『スキップとローファー』から『かぐや様は告らせたい』まで、“文化祭編”が神なマンガを考察
9月~10月といえば文化祭シーズン。漫画において、文化祭の様子が描かれるいわゆる“文化祭編”は、物語が大きく動くケースが多いため神回として話題になることが多い。そこで今回は、マンガライター・ちゃんめいが厳選した文化祭編が魅力的な学園漫画を3作品を紹介していく。
『スキップとローファー』高松美咲
あぁ、これはかつての自分だ。そう思ってしまうほどに共感度MAXなキャラクターたちが登場するスクールコメディ『スキップとローファー』(高松美咲)。単行本4巻には、一冊まるっと文化祭編が収録されており、主人公・美津未が通う「つばめ西高校」の文化祭を、準備期間はもちろん、当日の様子までを圧倒的な解像度で描く。本作においての文化祭編は、“自己と他者理解の深まり”のようなものが一つのテーマとしてあるように思う。例えば、クラスの出し物である演劇ミュージカル「サウンド・オブ・ミュージック」。志摩くんはロルフという役に幼き日の自分を重ね、自分が心の奥底に抱えるトラウマと対峙していく。

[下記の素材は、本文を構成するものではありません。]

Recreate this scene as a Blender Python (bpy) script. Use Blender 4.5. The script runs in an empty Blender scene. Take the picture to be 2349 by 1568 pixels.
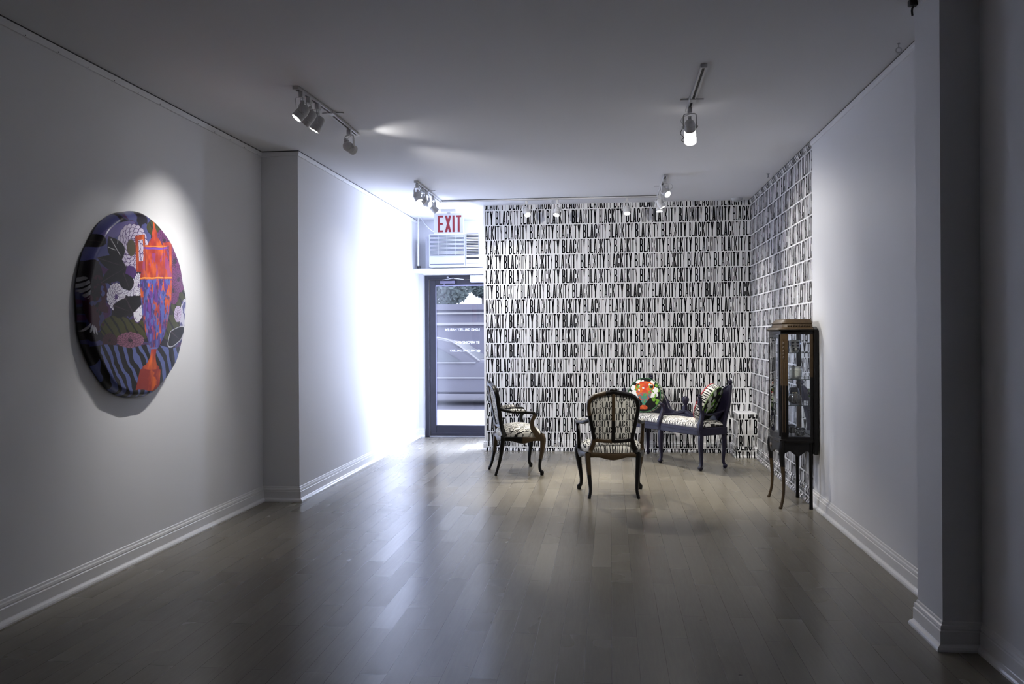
import bpy, math, random
import numpy as np
from mathutils import Vector, Matrix
random.seed(7)
PI = math.pi
scene = bpy.context.scene
COL = scene.collection

# ------------------------------------------------------------------ room dimensions (metres)
XL0, XL1, XR = -2.903, -2.584, 1.620        # left wall, thickened left wall, right wall
H = 2.927
YC, YB, YD = 6.970, 10.238, 11.528          # step of left wall, printed back wall, shop front
XE = -1.496                                 # free end of the printed back wall
XP, XP2, YP1, YP2 = 1.433, 1.597, 3.952, 4.260
YEND = 7.185                                # where the printed paper stops on the right wall
YREAR = -1.2

def s2l(c):
    c = np.asarray(c, dtype=float) / 255.0
    return np.where(c <= 0.04045, c / 12.92, ((c + 0.055) / 1.055) ** 2.4)

# ------------------------------------------------------------------ materials
MATS = {}
def mat(name, color=(.8, .8, .8), rough=.5, metal=0., emit=None, estr=0., spec=.5, coat=0., noise=0., nscale=20., bump=0., bscale=60.):
    if name in MATS: return MATS[name]
    m = bpy.data.materials.new(name); m.use_nodes = True
    nt = m.node_tree; b = nt.nodes['Principled BSDF']
    b.inputs['Base Color'].default_value = (*color, 1)
    b.inputs['Roughness'].default_value = rough
    b.inputs['Metallic'].default_value = metal
    b.inputs['Specular IOR Level'].default_value = spec
    b.inputs['Coat Weight'].default_value = coat
    b.inputs['Coat Roughness'].default_value = .12
    if emit:
        b.inputs['Emission Color'].default_value = (*emit, 1); b.inputs['Emission Strength'].default_value = estr
    tc = None
    if noise or bump:
        tc = nt.nodes.new('ShaderNodeTexCoord')
    if noise:
        n = nt.nodes.new('ShaderNodeTexNoise'); n.inputs['Scale'].default_value = nscale; n.inputs['Detail'].default_value = 4
        nt.links.new(tc.outputs['Object'], n.inputs['Vector'])
        mx = nt.nodes.new('ShaderNodeMix'); mx.data_type = 'RGBA'
        mx.inputs[6].default_value = (*[c * (1 - noise) for c in color], 1)
        mx.inputs[7].default_value = (*[min(1, c * (1 + noise)) for c in color], 1)
        nt.links.new(n.outputs['Fac'], mx.inputs[0]); nt.links.new(mx.outputs[2], b.inputs['Base Color'])
    if bump:
        n2 = nt.nodes.new('ShaderNodeTexNoise'); n2.inputs['Scale'].default_value = bscale; n2.inputs['Detail'].default_value = 3
        nt.links.new(tc.outputs['Object'], n2.inputs['Vector'])
        bp = nt.nodes.new('ShaderNodeBump'); bp.inputs['Strength'].default_value = bump; bp.inputs['Distance'].default_value = .01
        nt.links.new(n2.outputs['Fac'], bp.inputs['Height']); nt.links.new(bp.outputs['Normal'], b.inputs['Normal'])
    MATS[name] = m
    return m

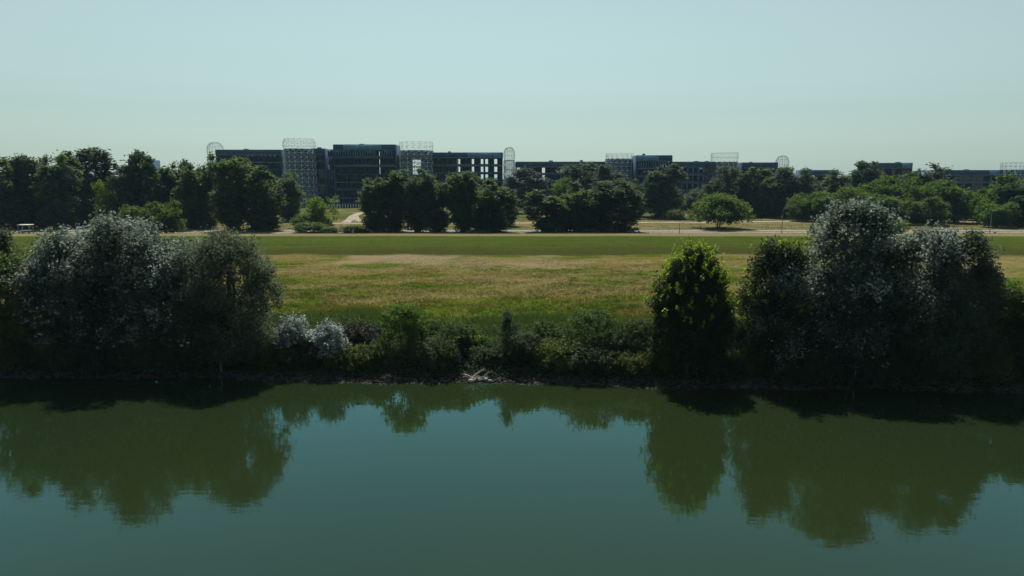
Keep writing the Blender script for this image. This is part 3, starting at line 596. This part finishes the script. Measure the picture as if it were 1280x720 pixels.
# (px, top py, width px, distance, proto, label)
BACK = [
 (-8, 194, 62, 206, 'D0', 'dark tall tree cut by the left picture edge beyond the dike'),
 (22, 197, 50, 198, 'P0', 'dark poplar next to the tree at the left picture edge'),
 (52, 191, 46, 202, 'D1', 'round topped dark tree above the small picnic shelter'),
 (78, 190, 44, 196, 'P1', 'grey green poplar right of the picnic shelter'),
 (100, 188, 42, 204, 'P2', 'tall poplar with a blunt top before the airy crowned tree'),
 (124, 182, 46, 212, 'T0', 'airy crowned tree with sky showing through its top'),
 (136, 220, 26, 192, 'V0', 'yellow touched lower poplar between airy tree and thin top tree'),
 (158, 205, 36, 196, 'D2', 'dark poplar before the low grey roof'),
 (180, 185, 26, 200, 'T0', 'thin topped tree rising over the low grey roof'),
 (201, 193, 36, 200, 'P4', 'blunt dark poplar right of the low grey roof'),
 (226, 198, 40, 206, 'D3', 'broad dark tree behind the olive bush tree'),
 (244, 200, 34, 196, 'P1', 'dense poplar left of the narrow poplar before the first wing'),
 (262, 190, 28, 200, 'P0', 'narrow tall poplar under the leftmost lattice crown'),
 (291, 196, 46, 186.5, 'P3', 'full poplar before the left end of the first wing'),
 (333, 206, 50, 187, 'P2', 'wide poplar before the right end of the first wing'),
 (318, 215, 30, 196, 'P4', 'poplar squeezed between the full and the wide poplar'),
 (362, 213, 28, 230, 'P1', 'small poplar against the first lattice tower'),
 (208, 250, 46, 176, 'B0', 'olive green bush tree before the broad dark tree'),
 (174, 255, 40, 177, 'B1', 'low bush tree partly hidden by the silver poplars'),
 (404, 243, 38, 196, 'V0', 'bright green bush tree before the balustrade gap'),
 (386, 264, 34, 200, 'S0', 'light green bush left of the bright green bush tree'),
 (388, 277, 34, 180, 'S1', 'dark low bush at the road left of the bright bush tree'),
 (412, 283, 20, 178, 'Y0', 'small pale bush under the bright green bush tree'),
 (440, 281, 26, 178, 'Y1', 'yellowish bush at the roadside below the dirt track'),
 (452, 285, 16, 176.5, 'S1', 'tiny dark bush at the roadside left of the poplar row'),
 (470, 219, 34, 182, 'P1', 'left end poplar of the row before the tallest wing'),
 (494, 211, 40, 184, 'P2', 'second poplar of the row before the tallest wing'),
 (522, 212, 40, 182, 'D4', 'round headed tree of the row below the second lattice tower'),
 (546, 216, 36, 184, 'P4', 'poplar of the row with a bright patch low on its crown'),
 (536, 208, 30, 200, 'P0', 'poplar showing its tip behind the row at the second tower'),
 (580, 214, 38, 183, 'P3', 'poplar of the row before the wing with open bays'),
 (600, 228, 30, 190, 'P1', 'lower poplar filling the gap before the open bays'),
 (618, 222, 44, 182, 'P0', 'right end poplar of the row before the open scaffold tower'),
 (634, 250, 30, 205, 'P4', 'small poplar behind the right end of the row'),
 (657, 207, 46, 290, 'G0', 'greyish tree before the low roofed wing'),
 (700, 219, 32, 262, 'B3', 'green tree right of the greyish tree'),
 (728, 201, 62, 300, 'D0', 'wide dark tree covering the long low wing'),
 (762, 205, 44, 280, 'D2', 'dark tree below the collapsed lattice crown'),
 (683, 236, 46, 182, 'P4', 'fresh green poplar left in the group by the road gap'),
 (706, 241, 30, 186, 'P1', 'slim poplar between fresh green and dark ones by the road gap'),
 (728, 226, 44, 184, 'P0', 'dark poplar second from the right end by the road gap'),
 (772, 222, 58, 183, 'D1', 'largest dark tree at the right end by the road gap'),
 (748, 240, 34, 190, 'P3', 'poplar between the last two dark ones by the road gap'),
 (800, 224, 34, 262, 'D4', 'dark tree behind the largest one by the road gap'),
 (828, 203, 50, 252, 'D3', 'tall dark tree before the blue roofed wing'),
 (842, 262, 24, 240, 'Y0', 'dry olive bush at the foot of the tall dark tree'),
 (852, 243, 24, 300, 'Y1', 'olive bush before the open framed wing'),
 (874, 232, 40, 285, 'D4', 'mid height tree behind the lone spreading tree'),
 (894, 222, 40, 275, 'D2', 'dull tree above the lone spreading tree'),
 (915, 204, 46, 262, 'D0', 'tall blue green tree under the box shaped lattice crown'),
 (949, 208, 38, 256, 'P2', 'blue green poplar right of the box shaped lattice crown'),
 (968, 226, 30, 250, 'P3', 'lower poplar before the gap with a white streak'),
 (990, 206, 44, 252, 'D1', 'tall dark tree under the faint round lattice crown'),
 (1012, 222, 36, 262, 'D3', 'dark tree left of the small see-through gap'),
 (1046, 210, 36, 285, 'P1', 'poplar right of the small see-through gap'),
 (1074, 200, 42, 275, 'D2', 'tall dark tree with two knobs before the brick patched wing'),
 (1150, 204, 50, 270, 'D4', 'rounded tree between the last two wings'),
 (898, 241, 68, 196, 'U0', 'lone spreading tree on the lawn beside the road'),
 (1004, 240, 44, 232, 'B0', 'low green tree at the left end of the right grove'),
 (1036, 236, 56, 226, 'B1', 'rounded green tree left in the right grove'),
 (1070, 231, 54, 216, 'B3', 'green tree with pale flecks in the right grove'),
 (1095, 216, 56, 238, 'B2', 'bright topped tree behind in the right grove'),
 (1128, 219, 54, 234, 'B0', 'bright topped tree in the middle of the right grove'),
 (1118, 243, 56, 214, 'B1', 'dark tree front and middle of the right grove'),
 (1160, 222, 56, 228, 'B3', 'green tree below the last wing in the right grove'),
 (1158, 244, 56, 212, 'B2', 'dark tree front and right of centre in the right grove'),
 (1192, 228, 54, 224, 'B1', 'olive topped tree at the right end of the right grove'),
 (1104, 272, 46, 178, 'S0', 'fresh green bush behind the domed silver poplar'),
 (1218, 233, 36, 236, 'B2', 'pale green tree at the edge of the last grove'),
 (1236, 236, 44, 218, 'B3', 'rounded green tree next to the last lamp post'),
 (1246, 252, 44, 200, 'B1', 'low green tree before the rounded one in the last grove'),
 (1266, 215, 60, 212, 'B2', 'highest green tree at the right picture edge'),
 (1284, 222, 60, 205, 'D4', 'dark tree cut by the right picture edge'),
 (1232, 246, 26, 214, 'S1', 'small bush tree in the last grove beside the lamp post'),
]
rt = random.Random(8); TOPZ = {}
for px, top, wpx, d, key, label in BACK:
    me, tm, h0, w0 = PROTO[key]
    x = xat(px, d); z = g(x, d); h = zat(top, d) - z; dep = d * math.cos(PITCH) + (H - 10) * math.sin(PITCH); wd = wpx / F * dep * 1.22
    bush = key[0] in 'SY'
    nm = {'P': 'poplar_tree', 'D': 'woodland_tree', 'B': 'broadleaf_tree', 'V': 'broadleaf_tree', 'G': 'grey_tree', 'S': 'bush', 'Y': 'bush', 'U': 'spreading_tree', 'T': 'airy_tree'}[key[0]]
    o = empty(nm, (x, d, z), rt.uniform(0, 6.28), label, 'bush' if bush else 'tree', 'bushes behind the dike' if bush else 'trees behind the dike')
    ov = max(me.vertices[k].co.z for k in range(0, len(me.vertices), 7)) if me.name not in TOPZ else TOPZ[me.name]; TOPZ[me.name] = ov
    o.scale = (wd / w0, wd / w0, h / ov)
    put('foliage' if bush else 'crown', me, o); put('stem' if bush else 'trunk', tm, o)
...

そして、高校の文化祭といえば、中学時代の友人や家族が遊びにくる......つまりいつもと同じようで、良くも悪くもどこか違うクラスメイトの一面を垣間見ることになる。志摩くんは、母親や幼馴染が遊びにきたことで、触れられたくない過去をクラスメイトに知られてしまうが、結果的にトラウマと決別し前を向く。また、誠の中学時代の友人が、容姿端麗な結月を目の前にしてどこか苦手意識を見せるシーンでは、少し前の自分もこうだった......と誠は過去を振り返りながらも、結月や美津未たちとの出会い、友情に改めて愛おさを感じる。
入学してからある程度同じ時を過ごしているのだから、相手のことは十分知っている。このクラスで自分がどういう人間なのかも知ってる。そんな“知っている”を根幹から覆すような出来事がこの文化祭編には詰まっている。そして、文化祭を通して経験する“自己と他者理解の深まり”を経て、相手はもちろん、自分のことがもっと好きになる.......そんな希望と多幸感に満ち溢れたエピソードとなっている。
『それでも歩は寄せてくる』山本崇一朗
高校の将棋部を舞台にしたラブコメディ『それでも歩は寄せてくる』(山本崇一朗)。将棋の初心者である部員・田中歩は、部長・八乙女うるしに恋心を寄せており、将棋でうるしに勝利したら告白すると心に決めている。ただ、歩は棋力は弱いものの、ナチュラルにうるしをドキッとさせる一言を放つ......つまり、自覚はないもののグイグイ攻めてくる歩の姿勢にうるしは“詰む”! とドキマギしてしまう。そんなむずキュンするような2人の攻防戦が魅力的な作品だ。基本的には、将棋部の部室や帰り道での様子をメインに描く本作だが、単行本3巻では学園ラブコメの醍醐味とでもいうべきか、当然2人の距離感が深まるのでは?! と思わず期待に胸を膨らませる文化祭編が収録されている。
ただ、『それでも歩は寄せてくる』の文化祭編は、一般的な学園ラブコメと一味違う。歩はうるしに将棋で勝ったら告白する! と決意を固めているため、当然告白なんて展開はない。しかも2人は学年も違うのだから、クラスの出し物などで互いに協力することもない。では何をするのか? と思いきや、2人は一緒に文化祭を回る.......つまり文化祭デートである。各クラスの出し物を2人で一緒に回り、2人で一緒にクレープを食べて、2人で一緒にただ校内を歩く。いつもの見慣れた校舎なのに“好きな人と2人”でいることで、こんなにも彩り鮮やかで新鮮な景色になるのか......! となんだか悶絶するようなキュンが溢れている。